The agency itself went before a senate committee hearing to speak on the dangers of the drug.

They spoke on the potency of the drug and concluded that two-milligrams is considered a lethal dose.

The DEA says the opioid comes through Mexico and through the hand of Cartel del Jalisco Nueva Generacion.

In Texas, it comes through Laredo which has a heavy presence of the cartel on the Mexican side.

The DEA says the Gulf Cartel isn't trafficking the drug, but that changed with a new alliance described by former FBI Agent and Security Expert Arturo Fontes.

"There's members of the Gulf Cartel that have traditionally been working with Cartel de Jalisco, and some of these people are people that live in the Valley and have connections with the Gulf Cartel. And, there's liasion contacts that deal directly with the leaders of the Cartel de Jalisco in Guadalajara,”says Fontes.

Splinters from Jalisco work with the Gulf Cartel, which is how the drug has arrived to the RGV.

It was laced over heroin or cocaine, but cartels seized the business opportunity with the recent prescription abuse in the U.S.

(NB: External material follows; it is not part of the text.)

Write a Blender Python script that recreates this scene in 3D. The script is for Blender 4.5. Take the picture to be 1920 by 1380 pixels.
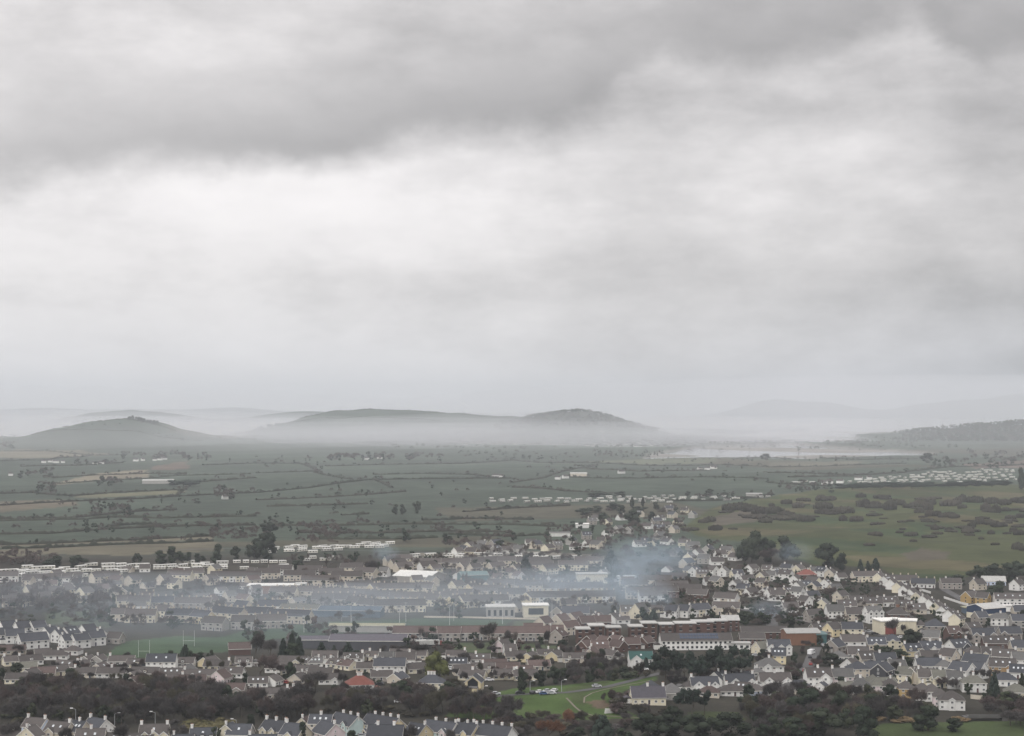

"Counterfeit pills are probably the most abused drug in the United States right now. So, they started pressing fentanyl into pills, whether it's Oxy, Xanax, Ritalin, or hydrocodone," Maldonado says.

The pills look like the drugs some already abuse, but without a federal lab running a test on it, there's no way users will know whether those pills also contain a deadly dose of the opioid.